The unlikely name Dizzy was being used often enough in the 1930s to appear in the U.S. baby name data for three years straight:
- 1937: 5 baby boys named Dizzy
- 1936: 6 baby boys named Dizzy
- 1935: 8 baby boys named Dizzy [debut]
- 1934: unlisted
- 1933: unlisted
So what’s the deal with Dizzy?
It came from professional baseball pitcher Dizzy Dean.
He’s best remembered for his very successful 1934 season with the St. Louis Cardinals. It was “one of the memorable performances by any pitcher in history,” capped off by a World Series win over the Detroit Tigers.
Along with the aging Babe Ruth, “Dizzy” Dean was considered baseball’s major drawing card during the Depression years of the 1930s.
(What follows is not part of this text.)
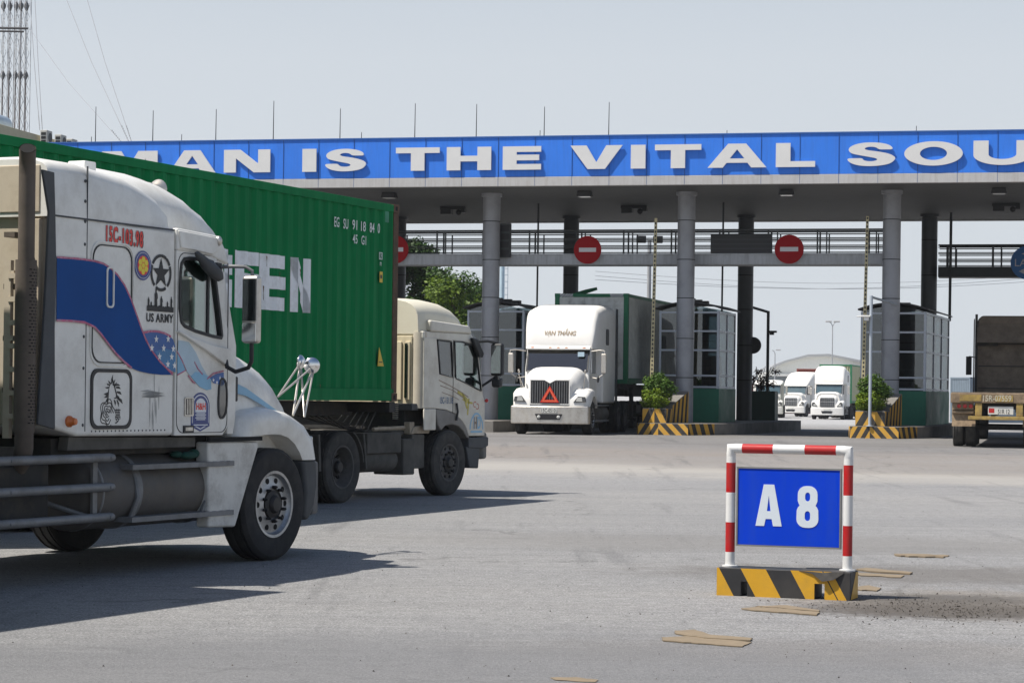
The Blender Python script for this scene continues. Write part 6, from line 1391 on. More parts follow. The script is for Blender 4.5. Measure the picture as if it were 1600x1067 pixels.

His birth name wasn’t Dizzy, though. “Dizzy” was a nickname he’d acquired in the Army.
He was born in Arkansas with the name Jay Hanna Dean. His given names came from railroad magnate Jason “Jay” Gould (1836-1892) and Ohio politician Mark Hanna (1837-1904).
But Dean gave reporters a different birth name: Jerome Herman (which was the name of a childhood friend who had died young). He also gave reporters various incorrect birthplaces and birth dates, claiming later: “I was helpin’ the writers out. Them ain’t lies; them’s scoops.”